All of them are great books but I can imagine some critical sniffing here and there: “Restless is a thriller for heaven’s sake!” “Not Mitchell’s best” etc etc. An interesting idea all in all. I suggest calling them the Good Reads Awards. Sorry – the Costa Coffee Good Reads Awards.

Black Swan Green is one of favourite books of 2006. Scenes from it have come to mind from time to time, and I’ve urged the book on many people (“No, there’s no green swans. It’s the name of a suburb, like Black Swan Ville”). Until this novel I’ve picked up Mitchell’s books but put them quickly down as they sound daunting: narrative here and there, characters in various time periods – all in all a little more work than I wanted this year. But in Black Swan Green Mitchell lets down his hair a bit and tells a reasonably straightforward story of one year in the life of 13 year-old Jason Taylor in grey, glum 1980s Thatcherite England. One of the very best looks at the interior of a young mind since I read Ian McGillis’s Edmonton tale, A Tourist’s Guide to Glengarry.
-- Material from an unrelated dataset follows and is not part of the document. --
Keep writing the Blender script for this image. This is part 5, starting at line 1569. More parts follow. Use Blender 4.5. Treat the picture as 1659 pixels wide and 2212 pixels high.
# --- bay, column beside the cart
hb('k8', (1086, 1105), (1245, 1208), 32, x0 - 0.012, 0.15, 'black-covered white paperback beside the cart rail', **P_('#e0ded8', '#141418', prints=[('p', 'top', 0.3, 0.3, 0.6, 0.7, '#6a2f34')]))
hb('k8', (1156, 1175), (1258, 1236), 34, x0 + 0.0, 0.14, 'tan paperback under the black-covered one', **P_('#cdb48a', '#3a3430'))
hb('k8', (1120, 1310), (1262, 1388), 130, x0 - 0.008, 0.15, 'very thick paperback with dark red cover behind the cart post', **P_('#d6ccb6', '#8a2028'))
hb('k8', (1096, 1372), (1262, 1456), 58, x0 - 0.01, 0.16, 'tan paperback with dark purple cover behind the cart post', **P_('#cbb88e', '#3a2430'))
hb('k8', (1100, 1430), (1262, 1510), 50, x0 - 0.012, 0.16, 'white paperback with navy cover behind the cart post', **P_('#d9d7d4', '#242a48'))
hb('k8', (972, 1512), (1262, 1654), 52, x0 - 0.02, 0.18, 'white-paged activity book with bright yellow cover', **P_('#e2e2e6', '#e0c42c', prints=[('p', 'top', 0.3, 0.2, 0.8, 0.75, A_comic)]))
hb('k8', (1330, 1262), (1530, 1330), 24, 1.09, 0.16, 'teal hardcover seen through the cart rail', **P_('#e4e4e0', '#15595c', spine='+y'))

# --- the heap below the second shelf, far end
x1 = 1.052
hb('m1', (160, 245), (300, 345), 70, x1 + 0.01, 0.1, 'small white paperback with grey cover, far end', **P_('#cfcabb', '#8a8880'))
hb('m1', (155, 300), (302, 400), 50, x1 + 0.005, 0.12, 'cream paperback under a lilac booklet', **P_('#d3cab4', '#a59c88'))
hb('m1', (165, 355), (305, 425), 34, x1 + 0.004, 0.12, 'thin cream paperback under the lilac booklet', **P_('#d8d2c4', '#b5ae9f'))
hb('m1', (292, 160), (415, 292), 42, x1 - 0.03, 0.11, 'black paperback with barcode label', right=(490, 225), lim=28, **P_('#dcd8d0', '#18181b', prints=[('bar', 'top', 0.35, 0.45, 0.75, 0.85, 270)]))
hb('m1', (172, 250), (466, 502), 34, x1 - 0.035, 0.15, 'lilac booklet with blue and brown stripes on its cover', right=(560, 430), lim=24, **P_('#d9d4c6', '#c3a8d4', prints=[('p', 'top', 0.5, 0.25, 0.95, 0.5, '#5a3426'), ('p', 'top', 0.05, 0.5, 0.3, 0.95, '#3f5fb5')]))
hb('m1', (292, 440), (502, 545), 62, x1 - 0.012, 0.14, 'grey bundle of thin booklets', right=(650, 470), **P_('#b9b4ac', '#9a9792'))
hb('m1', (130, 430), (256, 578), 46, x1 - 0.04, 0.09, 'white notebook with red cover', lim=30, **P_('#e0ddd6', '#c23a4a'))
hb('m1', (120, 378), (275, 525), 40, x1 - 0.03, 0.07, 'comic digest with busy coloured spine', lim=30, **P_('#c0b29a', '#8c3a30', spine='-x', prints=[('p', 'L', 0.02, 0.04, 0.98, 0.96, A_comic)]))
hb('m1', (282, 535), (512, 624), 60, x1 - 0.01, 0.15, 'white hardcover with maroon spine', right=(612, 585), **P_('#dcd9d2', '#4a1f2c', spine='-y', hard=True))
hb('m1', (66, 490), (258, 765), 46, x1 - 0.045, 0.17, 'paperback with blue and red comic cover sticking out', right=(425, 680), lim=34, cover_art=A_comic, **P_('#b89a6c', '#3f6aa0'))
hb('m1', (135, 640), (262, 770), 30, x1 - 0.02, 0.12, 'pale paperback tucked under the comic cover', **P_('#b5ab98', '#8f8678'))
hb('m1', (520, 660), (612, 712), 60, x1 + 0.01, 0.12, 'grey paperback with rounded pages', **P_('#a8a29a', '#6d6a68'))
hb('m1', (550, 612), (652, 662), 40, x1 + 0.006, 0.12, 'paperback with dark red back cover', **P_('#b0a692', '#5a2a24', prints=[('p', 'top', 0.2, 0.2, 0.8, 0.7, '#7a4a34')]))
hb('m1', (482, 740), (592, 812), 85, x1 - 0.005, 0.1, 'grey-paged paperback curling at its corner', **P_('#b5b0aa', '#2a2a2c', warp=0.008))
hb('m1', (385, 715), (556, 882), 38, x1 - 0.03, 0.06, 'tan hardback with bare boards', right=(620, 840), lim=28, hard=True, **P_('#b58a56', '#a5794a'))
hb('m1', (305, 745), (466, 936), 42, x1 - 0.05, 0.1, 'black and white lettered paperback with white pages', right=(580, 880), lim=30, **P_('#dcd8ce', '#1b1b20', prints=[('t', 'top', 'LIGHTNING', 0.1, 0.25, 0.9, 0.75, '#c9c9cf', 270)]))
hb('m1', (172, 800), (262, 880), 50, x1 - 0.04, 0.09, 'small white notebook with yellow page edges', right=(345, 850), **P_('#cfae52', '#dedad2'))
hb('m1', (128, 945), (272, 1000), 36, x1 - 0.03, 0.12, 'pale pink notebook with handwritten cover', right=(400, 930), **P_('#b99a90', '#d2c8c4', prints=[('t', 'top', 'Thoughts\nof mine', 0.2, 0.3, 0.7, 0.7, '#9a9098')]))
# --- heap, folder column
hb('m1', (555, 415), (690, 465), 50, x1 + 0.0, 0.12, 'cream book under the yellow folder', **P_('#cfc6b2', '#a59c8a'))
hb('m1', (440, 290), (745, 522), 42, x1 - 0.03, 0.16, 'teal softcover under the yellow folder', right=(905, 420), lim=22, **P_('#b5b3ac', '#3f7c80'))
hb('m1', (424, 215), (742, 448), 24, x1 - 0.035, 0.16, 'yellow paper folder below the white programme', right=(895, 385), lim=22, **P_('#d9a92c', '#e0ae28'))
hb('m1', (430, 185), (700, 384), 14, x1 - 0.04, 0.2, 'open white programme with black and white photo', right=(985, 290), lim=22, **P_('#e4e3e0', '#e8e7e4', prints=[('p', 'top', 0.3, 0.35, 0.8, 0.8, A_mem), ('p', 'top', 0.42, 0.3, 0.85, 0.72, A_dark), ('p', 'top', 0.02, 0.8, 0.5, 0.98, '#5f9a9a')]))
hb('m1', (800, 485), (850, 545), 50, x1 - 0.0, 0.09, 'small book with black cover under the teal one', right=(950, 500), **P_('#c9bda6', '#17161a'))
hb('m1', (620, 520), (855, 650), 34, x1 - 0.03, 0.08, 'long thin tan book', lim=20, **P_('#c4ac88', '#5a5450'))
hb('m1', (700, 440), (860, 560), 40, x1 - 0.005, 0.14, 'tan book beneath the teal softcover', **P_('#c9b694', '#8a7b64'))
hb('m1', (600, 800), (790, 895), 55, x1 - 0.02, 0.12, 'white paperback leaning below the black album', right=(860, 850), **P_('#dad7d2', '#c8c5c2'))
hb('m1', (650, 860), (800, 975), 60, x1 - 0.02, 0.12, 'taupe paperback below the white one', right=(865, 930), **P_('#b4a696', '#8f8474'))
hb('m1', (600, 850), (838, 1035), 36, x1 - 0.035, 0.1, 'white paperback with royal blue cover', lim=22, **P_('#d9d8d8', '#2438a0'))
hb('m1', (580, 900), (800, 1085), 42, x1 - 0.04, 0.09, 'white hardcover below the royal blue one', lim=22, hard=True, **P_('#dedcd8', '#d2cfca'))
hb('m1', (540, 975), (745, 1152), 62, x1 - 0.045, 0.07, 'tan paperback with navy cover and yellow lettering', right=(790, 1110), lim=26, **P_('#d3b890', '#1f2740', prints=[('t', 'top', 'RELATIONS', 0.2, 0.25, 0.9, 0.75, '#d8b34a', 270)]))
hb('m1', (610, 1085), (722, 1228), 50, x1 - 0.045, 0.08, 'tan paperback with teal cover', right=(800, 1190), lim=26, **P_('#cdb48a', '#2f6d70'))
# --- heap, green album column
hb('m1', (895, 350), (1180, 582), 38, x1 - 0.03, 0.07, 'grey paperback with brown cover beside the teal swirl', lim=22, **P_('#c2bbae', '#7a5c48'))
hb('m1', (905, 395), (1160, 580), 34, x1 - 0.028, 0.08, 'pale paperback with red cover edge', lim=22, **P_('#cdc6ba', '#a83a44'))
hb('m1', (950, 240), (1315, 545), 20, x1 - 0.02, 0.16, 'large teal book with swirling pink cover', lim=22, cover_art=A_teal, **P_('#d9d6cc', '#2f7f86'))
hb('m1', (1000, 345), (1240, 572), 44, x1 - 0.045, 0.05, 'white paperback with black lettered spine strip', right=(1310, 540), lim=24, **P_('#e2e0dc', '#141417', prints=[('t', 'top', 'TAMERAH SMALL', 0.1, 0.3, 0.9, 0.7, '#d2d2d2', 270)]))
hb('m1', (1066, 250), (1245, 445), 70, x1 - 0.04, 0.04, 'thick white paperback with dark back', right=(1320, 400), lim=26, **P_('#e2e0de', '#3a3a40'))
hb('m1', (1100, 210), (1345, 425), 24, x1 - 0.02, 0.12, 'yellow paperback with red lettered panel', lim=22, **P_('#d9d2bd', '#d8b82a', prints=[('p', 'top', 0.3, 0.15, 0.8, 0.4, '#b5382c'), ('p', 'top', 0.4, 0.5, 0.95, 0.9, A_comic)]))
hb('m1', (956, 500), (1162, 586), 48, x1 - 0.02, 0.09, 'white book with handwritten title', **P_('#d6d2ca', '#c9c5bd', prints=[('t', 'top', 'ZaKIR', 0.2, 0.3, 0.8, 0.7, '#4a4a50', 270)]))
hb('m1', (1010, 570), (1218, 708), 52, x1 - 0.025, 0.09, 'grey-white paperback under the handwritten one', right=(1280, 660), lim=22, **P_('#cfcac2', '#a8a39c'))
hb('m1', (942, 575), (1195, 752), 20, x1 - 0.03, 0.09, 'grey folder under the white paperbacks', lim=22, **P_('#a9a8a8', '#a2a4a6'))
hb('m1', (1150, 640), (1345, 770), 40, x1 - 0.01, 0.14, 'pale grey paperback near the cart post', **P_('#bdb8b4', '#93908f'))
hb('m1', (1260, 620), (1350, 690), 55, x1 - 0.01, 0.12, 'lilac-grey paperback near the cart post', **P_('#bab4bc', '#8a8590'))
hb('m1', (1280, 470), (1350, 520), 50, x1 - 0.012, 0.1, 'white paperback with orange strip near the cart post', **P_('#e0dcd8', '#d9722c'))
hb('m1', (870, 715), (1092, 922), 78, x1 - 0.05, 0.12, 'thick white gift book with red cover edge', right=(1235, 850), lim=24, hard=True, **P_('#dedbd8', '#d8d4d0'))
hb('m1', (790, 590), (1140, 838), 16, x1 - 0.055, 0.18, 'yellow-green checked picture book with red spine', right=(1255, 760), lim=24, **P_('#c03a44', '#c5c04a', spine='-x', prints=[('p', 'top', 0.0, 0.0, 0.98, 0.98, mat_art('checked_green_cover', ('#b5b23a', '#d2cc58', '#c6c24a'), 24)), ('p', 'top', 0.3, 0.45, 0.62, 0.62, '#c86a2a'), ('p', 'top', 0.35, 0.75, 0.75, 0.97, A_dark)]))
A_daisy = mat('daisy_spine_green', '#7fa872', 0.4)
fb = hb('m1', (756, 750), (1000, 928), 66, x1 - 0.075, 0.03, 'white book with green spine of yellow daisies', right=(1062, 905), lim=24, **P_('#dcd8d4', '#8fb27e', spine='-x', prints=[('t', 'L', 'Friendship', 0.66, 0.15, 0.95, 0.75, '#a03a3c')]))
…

Or as Ron Mitchell put it in the Washington Post Book World:<>
"After the sprawling scope and pyrotechnic style of his Booker Prize-nominated Cloud Atlas,'David Mitchell could have delivered nothing more surprising than this charming, quiet novel about a 13-year-old boy. In 13 connected stories that take place in 1982, young Jason Taylor describes his perilous trek through schoolyard trials, his budding interest in girls and the simmering tension between his parents. Straddling the wonders of childhood and the anxieties of adulthood, he speaks to us in a voice that mingles insight and naivete — not too cute, not too slick. The result is a novel that's alternately nostalgic, funny and heartbreaking.

'It's all ranks, being a boy,' Jason reminds us, 'like the army.' He lives cautiously, always attentive to shifting, unwritten rules about what to wear, how to greet friends, where to sit on the bus, what songs to like. For the young men of this little village in Worcestershire, England, life is governed largely by the dread of being thought gay. 'Mind you,' Jason tells us, 'if they knew Eliot Bolivar, who gets poems published in 'Black Swan Green Parish Magazine,' was me, they'd gouge me to death behind the tennis courts with blunt woodwork tools and spray the Sex Pistols logo on my gravestone.'

Being a sensitive boy with an interest in literature is fraught with risk ('Books're gay'), but Jason can't help studying everything around him, spinning his own Walter Mitty fantasies of adventure. Although we see only a few lines of his poetry — nothing especially noteworthy — his fresh insight into other people and his raw enthusiasm for the world endow this winding commentary with the joy of little revelations: 'The lake in the woods was epic. Tiny bubbles were trapped in the ice like in Fox's Glacier Mints.'
"Books're gay". Yup, heard that one a few times in my youth. Alas, I don't think things have changed all that much.